Trop souvent, nous prévient l’auteur, les forces morales sont présentées sous l’angle du courage physique… Mais le courage physique ne suffit pas à considérer la valeur d’un acte : il faut aussi la justice qui oriente l’action, la prudence qui caractérise une bonne préparation…
Ainsi, toute décision nourrie par les forces morales pourra s’incarner dans un chef : non pas comme un homme seul, ayant décidé seul, mais comme ayant réuni autour de lui les conditions d’une décision bonne, conforme à la mission confiée. Une décision qui ne trouverait pas à s’incarner risquera le flou, générera doute et hésitation, ne mobilisera insuffisamment totalement les énergies disponibles.
La combinaison permanente de ces quatre vertus cardinales – la vertu étant entendue comme une disposition habituelle et constante à faire le bien – permet la conduite des hommes, la conception d’un projet, la mise en œuvre de l’action conformément aux buts recherchés.
L’auteur détaille clairement chacune de ces vertus, en prenant à chaque fois le soin de rappeler que non seulement elles sont interdépendantes (connexes), mais qu’elles se renforcent l’une l’autre :
La prudence n’a rien à voir avec l’hésitation, la procrastination, la multiplication du principe de précaution… Elle est « simplement » exigence de méthode, d’écoute du réel, de clarté dans le but à atteindre, de réalisme dans la possibilité de réussir.
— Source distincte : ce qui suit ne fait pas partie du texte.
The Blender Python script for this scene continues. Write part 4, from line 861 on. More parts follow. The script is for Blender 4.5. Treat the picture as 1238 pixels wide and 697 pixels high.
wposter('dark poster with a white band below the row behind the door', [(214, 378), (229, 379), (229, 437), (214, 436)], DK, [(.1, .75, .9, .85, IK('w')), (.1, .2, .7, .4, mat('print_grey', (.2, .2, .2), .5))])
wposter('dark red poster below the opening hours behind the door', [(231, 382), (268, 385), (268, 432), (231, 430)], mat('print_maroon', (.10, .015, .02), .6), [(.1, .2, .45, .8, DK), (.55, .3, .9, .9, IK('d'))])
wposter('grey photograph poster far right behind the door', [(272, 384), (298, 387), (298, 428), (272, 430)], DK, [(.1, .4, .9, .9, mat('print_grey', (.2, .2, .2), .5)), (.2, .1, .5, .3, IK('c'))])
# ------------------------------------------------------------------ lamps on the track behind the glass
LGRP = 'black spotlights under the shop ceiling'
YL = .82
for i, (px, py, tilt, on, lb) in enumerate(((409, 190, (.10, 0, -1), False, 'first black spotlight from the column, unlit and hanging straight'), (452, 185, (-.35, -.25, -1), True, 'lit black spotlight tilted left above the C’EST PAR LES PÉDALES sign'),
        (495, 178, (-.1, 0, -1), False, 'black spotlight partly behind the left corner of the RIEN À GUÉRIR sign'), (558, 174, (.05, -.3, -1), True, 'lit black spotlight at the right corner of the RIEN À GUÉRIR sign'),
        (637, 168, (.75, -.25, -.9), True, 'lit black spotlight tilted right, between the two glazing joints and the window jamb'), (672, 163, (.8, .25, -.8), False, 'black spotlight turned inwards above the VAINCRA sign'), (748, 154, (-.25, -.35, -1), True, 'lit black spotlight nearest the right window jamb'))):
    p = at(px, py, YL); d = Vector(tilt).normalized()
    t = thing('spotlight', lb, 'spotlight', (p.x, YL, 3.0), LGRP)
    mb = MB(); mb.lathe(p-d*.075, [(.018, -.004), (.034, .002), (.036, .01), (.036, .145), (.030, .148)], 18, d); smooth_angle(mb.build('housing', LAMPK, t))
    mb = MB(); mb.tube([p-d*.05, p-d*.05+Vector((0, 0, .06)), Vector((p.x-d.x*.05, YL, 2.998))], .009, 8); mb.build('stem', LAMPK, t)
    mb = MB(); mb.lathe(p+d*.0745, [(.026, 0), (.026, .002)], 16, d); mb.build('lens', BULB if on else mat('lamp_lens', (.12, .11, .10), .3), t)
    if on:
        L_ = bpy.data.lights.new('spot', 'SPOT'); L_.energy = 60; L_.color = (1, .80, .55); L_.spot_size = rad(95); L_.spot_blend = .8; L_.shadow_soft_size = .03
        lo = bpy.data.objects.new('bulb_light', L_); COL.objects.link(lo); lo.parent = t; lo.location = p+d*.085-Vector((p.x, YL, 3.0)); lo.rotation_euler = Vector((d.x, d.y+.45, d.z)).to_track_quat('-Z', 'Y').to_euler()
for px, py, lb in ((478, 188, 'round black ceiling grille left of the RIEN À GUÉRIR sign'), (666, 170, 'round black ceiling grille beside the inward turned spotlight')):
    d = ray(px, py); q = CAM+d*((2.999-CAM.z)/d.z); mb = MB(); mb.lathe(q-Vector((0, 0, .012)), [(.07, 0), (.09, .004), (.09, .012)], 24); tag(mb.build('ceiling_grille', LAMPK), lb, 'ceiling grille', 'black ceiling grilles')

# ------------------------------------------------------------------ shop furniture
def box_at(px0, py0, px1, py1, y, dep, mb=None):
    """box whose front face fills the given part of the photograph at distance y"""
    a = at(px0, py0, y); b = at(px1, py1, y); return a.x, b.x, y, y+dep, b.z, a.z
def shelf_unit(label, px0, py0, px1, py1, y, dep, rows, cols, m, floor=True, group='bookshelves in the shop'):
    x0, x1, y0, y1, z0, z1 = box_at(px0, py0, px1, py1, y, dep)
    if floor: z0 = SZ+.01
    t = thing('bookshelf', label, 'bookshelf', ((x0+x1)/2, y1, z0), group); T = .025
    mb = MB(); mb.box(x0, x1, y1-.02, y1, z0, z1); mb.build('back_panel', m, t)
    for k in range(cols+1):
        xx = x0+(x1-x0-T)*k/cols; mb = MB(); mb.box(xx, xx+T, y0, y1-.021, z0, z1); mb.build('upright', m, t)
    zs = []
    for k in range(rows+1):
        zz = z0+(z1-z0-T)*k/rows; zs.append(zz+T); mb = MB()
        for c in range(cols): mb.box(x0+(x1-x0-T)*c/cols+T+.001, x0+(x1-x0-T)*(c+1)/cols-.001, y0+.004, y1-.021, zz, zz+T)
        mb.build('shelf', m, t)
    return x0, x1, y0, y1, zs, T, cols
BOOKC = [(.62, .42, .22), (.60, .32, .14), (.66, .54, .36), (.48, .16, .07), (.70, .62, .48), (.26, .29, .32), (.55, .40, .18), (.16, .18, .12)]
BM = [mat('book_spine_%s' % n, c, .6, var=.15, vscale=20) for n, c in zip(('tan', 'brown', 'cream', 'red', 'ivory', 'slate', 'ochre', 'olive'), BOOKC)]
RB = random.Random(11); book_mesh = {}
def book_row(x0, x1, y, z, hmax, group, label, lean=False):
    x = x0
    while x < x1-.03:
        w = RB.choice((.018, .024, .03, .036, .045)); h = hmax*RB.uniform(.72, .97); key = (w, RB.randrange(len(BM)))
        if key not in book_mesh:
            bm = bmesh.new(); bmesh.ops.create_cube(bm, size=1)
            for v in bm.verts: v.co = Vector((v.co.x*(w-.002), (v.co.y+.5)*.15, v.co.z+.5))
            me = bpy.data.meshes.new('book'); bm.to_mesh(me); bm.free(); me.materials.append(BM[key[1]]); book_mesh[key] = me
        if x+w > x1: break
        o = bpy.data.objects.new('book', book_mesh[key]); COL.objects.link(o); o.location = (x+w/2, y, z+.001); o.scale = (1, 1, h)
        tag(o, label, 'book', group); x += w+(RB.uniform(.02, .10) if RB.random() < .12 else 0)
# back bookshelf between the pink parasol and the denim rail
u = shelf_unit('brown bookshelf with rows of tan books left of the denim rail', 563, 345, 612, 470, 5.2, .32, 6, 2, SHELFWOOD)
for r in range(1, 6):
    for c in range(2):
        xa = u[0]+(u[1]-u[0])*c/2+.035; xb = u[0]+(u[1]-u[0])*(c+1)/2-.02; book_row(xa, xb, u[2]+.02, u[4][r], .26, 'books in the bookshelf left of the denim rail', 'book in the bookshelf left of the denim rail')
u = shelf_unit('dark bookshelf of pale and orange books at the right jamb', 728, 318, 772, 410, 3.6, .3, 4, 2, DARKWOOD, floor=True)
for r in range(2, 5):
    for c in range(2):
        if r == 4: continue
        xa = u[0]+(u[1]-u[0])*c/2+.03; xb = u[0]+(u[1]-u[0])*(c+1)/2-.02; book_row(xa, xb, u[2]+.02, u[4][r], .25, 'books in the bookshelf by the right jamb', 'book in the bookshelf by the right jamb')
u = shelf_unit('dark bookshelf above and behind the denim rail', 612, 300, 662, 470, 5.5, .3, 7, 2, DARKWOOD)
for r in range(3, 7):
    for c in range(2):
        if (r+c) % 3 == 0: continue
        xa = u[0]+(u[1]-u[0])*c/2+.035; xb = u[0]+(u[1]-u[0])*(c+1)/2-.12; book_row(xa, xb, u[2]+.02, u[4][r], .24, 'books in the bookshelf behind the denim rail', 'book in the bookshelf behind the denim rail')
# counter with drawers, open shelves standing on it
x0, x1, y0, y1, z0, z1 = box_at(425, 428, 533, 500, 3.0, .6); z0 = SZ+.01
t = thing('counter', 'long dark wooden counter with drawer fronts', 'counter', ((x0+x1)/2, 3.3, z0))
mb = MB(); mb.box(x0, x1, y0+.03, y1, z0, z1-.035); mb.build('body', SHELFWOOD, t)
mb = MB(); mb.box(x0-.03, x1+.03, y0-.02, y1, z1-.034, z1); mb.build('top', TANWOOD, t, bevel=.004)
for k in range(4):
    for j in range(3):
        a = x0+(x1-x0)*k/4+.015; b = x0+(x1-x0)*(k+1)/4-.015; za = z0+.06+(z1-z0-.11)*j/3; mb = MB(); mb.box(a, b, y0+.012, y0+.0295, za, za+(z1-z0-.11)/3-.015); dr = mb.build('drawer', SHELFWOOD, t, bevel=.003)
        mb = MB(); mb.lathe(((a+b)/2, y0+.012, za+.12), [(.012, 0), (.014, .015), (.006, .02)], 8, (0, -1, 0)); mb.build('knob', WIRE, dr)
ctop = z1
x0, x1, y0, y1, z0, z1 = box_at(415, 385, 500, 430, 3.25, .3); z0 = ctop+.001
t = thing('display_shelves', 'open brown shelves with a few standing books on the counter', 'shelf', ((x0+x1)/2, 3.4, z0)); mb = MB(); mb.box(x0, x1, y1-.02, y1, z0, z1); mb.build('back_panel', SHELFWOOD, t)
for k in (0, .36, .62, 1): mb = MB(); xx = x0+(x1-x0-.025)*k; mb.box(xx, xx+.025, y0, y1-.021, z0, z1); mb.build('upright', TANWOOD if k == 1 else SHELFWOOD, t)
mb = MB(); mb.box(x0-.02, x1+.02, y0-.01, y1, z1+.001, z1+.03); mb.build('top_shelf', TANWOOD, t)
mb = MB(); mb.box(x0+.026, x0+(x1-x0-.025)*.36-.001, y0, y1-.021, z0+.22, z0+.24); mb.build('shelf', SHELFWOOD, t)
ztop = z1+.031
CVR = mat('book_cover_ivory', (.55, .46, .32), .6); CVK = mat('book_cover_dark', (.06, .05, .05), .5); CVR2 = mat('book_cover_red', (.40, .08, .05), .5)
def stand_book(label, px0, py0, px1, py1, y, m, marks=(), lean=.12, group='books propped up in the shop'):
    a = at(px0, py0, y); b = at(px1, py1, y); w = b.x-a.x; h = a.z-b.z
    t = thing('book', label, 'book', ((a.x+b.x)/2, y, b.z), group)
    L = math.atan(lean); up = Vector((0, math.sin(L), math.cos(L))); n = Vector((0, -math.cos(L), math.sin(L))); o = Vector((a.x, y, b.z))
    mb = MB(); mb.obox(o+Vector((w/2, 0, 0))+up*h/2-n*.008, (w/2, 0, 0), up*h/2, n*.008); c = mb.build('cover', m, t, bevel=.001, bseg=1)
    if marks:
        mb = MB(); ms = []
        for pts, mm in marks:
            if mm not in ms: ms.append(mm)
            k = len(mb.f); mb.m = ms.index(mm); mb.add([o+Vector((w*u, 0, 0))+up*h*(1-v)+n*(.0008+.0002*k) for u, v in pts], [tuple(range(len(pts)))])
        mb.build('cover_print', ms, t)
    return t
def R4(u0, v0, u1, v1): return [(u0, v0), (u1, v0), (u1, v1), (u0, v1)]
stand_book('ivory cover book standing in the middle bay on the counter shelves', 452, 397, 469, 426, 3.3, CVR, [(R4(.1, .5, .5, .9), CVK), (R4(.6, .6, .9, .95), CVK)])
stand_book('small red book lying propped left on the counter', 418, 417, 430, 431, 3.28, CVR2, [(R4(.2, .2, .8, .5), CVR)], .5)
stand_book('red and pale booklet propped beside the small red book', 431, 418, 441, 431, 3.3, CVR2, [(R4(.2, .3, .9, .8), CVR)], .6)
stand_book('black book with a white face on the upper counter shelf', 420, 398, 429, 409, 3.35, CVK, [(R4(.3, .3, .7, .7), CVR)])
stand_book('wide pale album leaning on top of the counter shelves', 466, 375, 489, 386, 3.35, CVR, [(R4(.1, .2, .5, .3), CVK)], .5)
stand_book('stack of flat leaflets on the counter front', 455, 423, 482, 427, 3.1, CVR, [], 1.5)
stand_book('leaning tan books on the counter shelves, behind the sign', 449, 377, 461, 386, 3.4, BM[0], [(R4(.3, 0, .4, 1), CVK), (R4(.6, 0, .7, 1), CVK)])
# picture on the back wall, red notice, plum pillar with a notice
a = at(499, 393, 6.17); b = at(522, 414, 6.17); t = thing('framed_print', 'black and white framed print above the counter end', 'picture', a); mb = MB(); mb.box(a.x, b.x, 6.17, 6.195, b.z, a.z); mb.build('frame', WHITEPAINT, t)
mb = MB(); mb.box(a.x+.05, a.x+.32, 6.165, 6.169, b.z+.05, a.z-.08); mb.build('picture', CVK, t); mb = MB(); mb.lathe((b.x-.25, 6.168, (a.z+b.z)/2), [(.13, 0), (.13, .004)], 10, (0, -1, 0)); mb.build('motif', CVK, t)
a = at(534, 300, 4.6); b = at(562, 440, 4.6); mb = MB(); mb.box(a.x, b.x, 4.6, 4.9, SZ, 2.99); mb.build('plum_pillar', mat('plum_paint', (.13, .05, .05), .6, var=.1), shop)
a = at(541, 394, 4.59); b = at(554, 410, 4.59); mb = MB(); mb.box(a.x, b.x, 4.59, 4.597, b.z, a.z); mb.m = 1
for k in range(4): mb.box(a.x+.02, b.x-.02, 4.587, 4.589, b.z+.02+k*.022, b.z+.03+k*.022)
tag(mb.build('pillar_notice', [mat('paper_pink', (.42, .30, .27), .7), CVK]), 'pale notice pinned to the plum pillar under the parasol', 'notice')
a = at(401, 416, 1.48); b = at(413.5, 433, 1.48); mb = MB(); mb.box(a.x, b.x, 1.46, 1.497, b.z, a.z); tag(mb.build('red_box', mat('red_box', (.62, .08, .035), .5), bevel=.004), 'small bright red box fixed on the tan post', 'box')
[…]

Personne ne suit un chef qui ne témoigne pas de prudence.
La justice consiste à rendre à chacun ce qui lui est dû et à laisser les gens disposer de leurs droits ; c’est ainsi que chacun sait ce qu’il a à faire, et connait la part qu’il doit prendre pour assurer le succès collectif. Comment avancer si je ne sais pas ce qu’on attend de moi, et si je ne sais pas quelle est ma place dans le collectif ?
Le courage (le force) est d’abord un engagement moral libre. Personne ne peut contraindre quelqu’un à faire preuve d’un courage moral. Le courage individuel se construit et se développe dans une vie équilibrée, où on respecte son corps, son besoin de sommeil, de sport, mais aussi de fête.
La tempérance fait appel à une autodiscipline permanente, pour lutter contre les tentations d’un « laisser-aller » moral. L’auteur rappelle ainsi les quelques points d’appui simples, forts, constants, que tout légionnaire connait et vit : on ne laisse personne sur le terrain, on assure la protection de son proche, on reste solidaires en toute circonstance.
Au final, on aimerait, et l’auteur en a le goût et la capacité, poursuivre l’ouvrage en y intégrant les trois grandes vertus théologales : la foi, l’espérance et la charité… on les devine quand le général Gillet cite sainte Thérèse-Bénédicte de la Croix (page 77) : « Rien d’humain n’est éternel, sauf la dose d’amour que nous posons dans nos actes » ...
Pour autant, un livre accessible, à mettre entre toutes les mains, qui « parlera » autant à ceux qui croient au ciel qu’à ceux qui n’y croient pas.